Task objective: Reproduce every entry exactly.

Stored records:
○ ○ ○ ○ ○
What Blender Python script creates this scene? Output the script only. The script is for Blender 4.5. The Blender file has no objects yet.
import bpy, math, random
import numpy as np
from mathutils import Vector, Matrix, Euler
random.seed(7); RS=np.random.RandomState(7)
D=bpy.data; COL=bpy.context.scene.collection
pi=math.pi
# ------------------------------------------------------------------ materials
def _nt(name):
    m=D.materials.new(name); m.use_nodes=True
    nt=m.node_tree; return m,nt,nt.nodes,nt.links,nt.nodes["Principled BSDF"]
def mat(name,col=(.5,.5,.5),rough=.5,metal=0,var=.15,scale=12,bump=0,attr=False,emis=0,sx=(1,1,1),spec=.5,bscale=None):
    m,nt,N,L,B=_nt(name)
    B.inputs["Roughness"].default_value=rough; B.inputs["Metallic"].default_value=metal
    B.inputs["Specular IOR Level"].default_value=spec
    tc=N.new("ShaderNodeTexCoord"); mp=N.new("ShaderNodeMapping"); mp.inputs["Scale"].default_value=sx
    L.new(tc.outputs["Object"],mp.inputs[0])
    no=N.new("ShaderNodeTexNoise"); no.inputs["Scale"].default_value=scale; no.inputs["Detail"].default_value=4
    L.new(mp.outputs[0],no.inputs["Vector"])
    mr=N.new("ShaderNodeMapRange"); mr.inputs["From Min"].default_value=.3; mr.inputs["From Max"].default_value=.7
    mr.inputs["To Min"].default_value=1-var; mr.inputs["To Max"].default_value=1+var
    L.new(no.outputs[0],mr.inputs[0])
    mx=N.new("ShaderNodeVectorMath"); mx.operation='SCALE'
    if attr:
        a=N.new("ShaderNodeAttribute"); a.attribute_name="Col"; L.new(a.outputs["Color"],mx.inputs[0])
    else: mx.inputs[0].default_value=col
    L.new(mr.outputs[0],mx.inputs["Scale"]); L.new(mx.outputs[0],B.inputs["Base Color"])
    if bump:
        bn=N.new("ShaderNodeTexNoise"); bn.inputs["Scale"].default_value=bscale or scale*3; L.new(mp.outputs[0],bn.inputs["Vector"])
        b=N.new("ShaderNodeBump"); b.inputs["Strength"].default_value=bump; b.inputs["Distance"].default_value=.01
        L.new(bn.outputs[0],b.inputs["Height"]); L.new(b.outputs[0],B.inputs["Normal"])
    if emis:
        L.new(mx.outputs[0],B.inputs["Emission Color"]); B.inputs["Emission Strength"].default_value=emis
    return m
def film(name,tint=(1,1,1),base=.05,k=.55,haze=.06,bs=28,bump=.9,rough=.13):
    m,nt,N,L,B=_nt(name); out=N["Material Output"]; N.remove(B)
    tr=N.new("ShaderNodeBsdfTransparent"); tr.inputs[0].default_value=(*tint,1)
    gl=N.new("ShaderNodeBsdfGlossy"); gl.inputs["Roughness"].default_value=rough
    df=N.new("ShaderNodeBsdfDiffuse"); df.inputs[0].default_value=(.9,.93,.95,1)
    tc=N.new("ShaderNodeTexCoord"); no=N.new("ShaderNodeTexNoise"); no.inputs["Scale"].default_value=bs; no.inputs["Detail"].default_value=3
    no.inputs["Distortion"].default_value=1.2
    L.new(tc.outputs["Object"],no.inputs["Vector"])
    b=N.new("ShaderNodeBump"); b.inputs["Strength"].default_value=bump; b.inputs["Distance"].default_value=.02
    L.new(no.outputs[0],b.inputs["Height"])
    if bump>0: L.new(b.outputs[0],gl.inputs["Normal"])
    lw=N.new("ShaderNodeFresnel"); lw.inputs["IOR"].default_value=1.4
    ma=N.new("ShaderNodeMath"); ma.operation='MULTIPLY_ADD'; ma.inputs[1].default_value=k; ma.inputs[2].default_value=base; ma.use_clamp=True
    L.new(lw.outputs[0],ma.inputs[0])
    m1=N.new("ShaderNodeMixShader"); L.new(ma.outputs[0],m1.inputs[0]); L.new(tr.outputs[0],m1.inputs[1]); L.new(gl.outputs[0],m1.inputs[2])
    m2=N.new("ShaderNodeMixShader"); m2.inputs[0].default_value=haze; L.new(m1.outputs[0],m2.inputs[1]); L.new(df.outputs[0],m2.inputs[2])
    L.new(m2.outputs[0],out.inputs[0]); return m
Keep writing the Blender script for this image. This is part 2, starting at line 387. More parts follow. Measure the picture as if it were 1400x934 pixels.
○ ○ ○ ○ ○
Response to this task:
What Blender Python script creates this scene? Output the script only. The script is for Blender 4.5. The Blender file has no objects yet.
import bpy, math, random
import numpy as np
from mathutils import Vector, Matrix, Euler
random.seed(7); RS=np.random.RandomState(7)
D=bpy.data; COL=bpy.context.scene.collection
pi=math.pi
# ------------------------------------------------------------------ materials
def _nt(name):
    m=D.materials.new(name); m.use_nodes=True
    nt=m.node_tree; return m,nt,nt.nodes,nt.links,nt.nodes["Principled BSDF"]
def mat(name,col=(.5,.5,.5),rough=.5,metal=0,var=.15,scale=12,bump=0,attr=False,emis=0,sx=(1,1,1),spec=.5,bscale=None):
    m,nt,N,L,B=_nt(name)
    B.inputs["Roughness"].default_value=rough; B.inputs["Metallic"].default_value=metal
    B.inputs["Specular IOR Level"].default_value=spec
    tc=N.new("ShaderNodeTexCoord"); mp=N.new("ShaderNodeMapping"); mp.inputs["Scale"].default_value=sx
    L.new(tc.outputs["Object"],mp.inputs[0])
    no=N.new("ShaderNodeTexNoise"); no.inputs["Scale"].default_value=scale; no.inputs["Detail"].default_value=4
    L.new(mp.outputs[0],no.inputs["Vector"])
    mr=N.new("ShaderNodeMapRange"); mr.inputs["From Min"].default_value=.3; mr.inputs["From Max"].default_value=.7
    mr.inputs["To Min"].default_value=1-var; mr.inputs["To Max"].default_value=1+var
    L.new(no.outputs[0],mr.inputs[0])
    mx=N.new("ShaderNodeVectorMath"); mx.operation='SCALE'
    if attr:
        a=N.new("ShaderNodeAttribute"); a.attribute_name="Col"; L.new(a.outputs["Color"],mx.inputs[0])
    else: mx.inputs[0].default_value=col
    L.new(mr.outputs[0],mx.inputs["Scale"]); L.new(mx.outputs[0],B.inputs["Base Color"])
    if bump:
        bn=N.new("ShaderNodeTexNoise"); bn.inputs["Scale"].default_value=bscale or scale*3; L.new(mp.outputs[0],bn.inputs["Vector"])
        b=N.new("ShaderNodeBump"); b.inputs["Strength"].default_value=bump; b.inputs["Distance"].default_value=.01
        L.new(bn.outputs[0],b.inputs["Height"]); L.new(b.outputs[0],B.inputs["Normal"])
    if emis:
        L.new(mx.outputs[0],B.inputs["Emission Color"]); B.inputs["Emission Strength"].default_value=emis
    return m
def film(name,tint=(1,1,1),base=.05,k=.55,haze=.06,bs=28,bump=.9,rough=.13):
    m,nt,N,L,B=_nt(name); out=N["Material Output"]; N.remove(B)
    tr=N.new("ShaderNodeBsdfTransparent"); tr.inputs[0].default_value=(*tint,1)
    gl=N.new("ShaderNodeBsdfGlossy"); gl.inputs["Roughness"].default_value=rough
    df=N.new("ShaderNodeBsdfDiffuse"); df.inputs[0].default_value=(.9,.93,.95,1)
    tc=N.new("ShaderNodeTexCoord"); no=N.new("ShaderNodeTexNoise"); no.inputs["Scale"].default_value=bs; no.inputs["Detail"].default_value=3
    no.inputs["Distortion"].default_value=1.2
    L.new(tc.outputs["Object"],no.inputs["Vector"])
    b=N.new("ShaderNodeBump"); b.inputs["Strength"].default_value=bump; b.inputs["Distance"].default_value=.02
    L.new(no.outputs[0],b.inputs["Height"])
    if bump>0: L.new(b.outputs[0],gl.inputs["Normal"])
    lw=N.new("ShaderNodeFresnel"); lw.inputs["IOR"].default_value=1.4
    ma=N.new("ShaderNodeMath"); ma.operation='MULTIPLY_ADD'; ma.inputs[1].default_value=k; ma.inputs[2].default_value=base; ma.use_clamp=True
    L.new(lw.outputs[0],ma.inputs[0])
    m1=N.new("ShaderNodeMixShader"); L.new(ma.outputs[0],m1.inputs[0]); L.new(tr.outputs[0],m1.inputs[1]); L.new(gl.outputs[0],m1.inputs[2])
    m2=N.new("ShaderNodeMixShader"); m2.inputs[0].default_value=haze; L.new(m1.outputs[0],m2.inputs[1]); L.new(df.outputs[0],m2.inputs[2])
    L.new(m2.outputs[0],out.inputs[0]); return m
Keep writing the Blender script for this image. This is part 2, starting at line 387. More parts follow. Measure the picture as if it were 1400x934 pixels.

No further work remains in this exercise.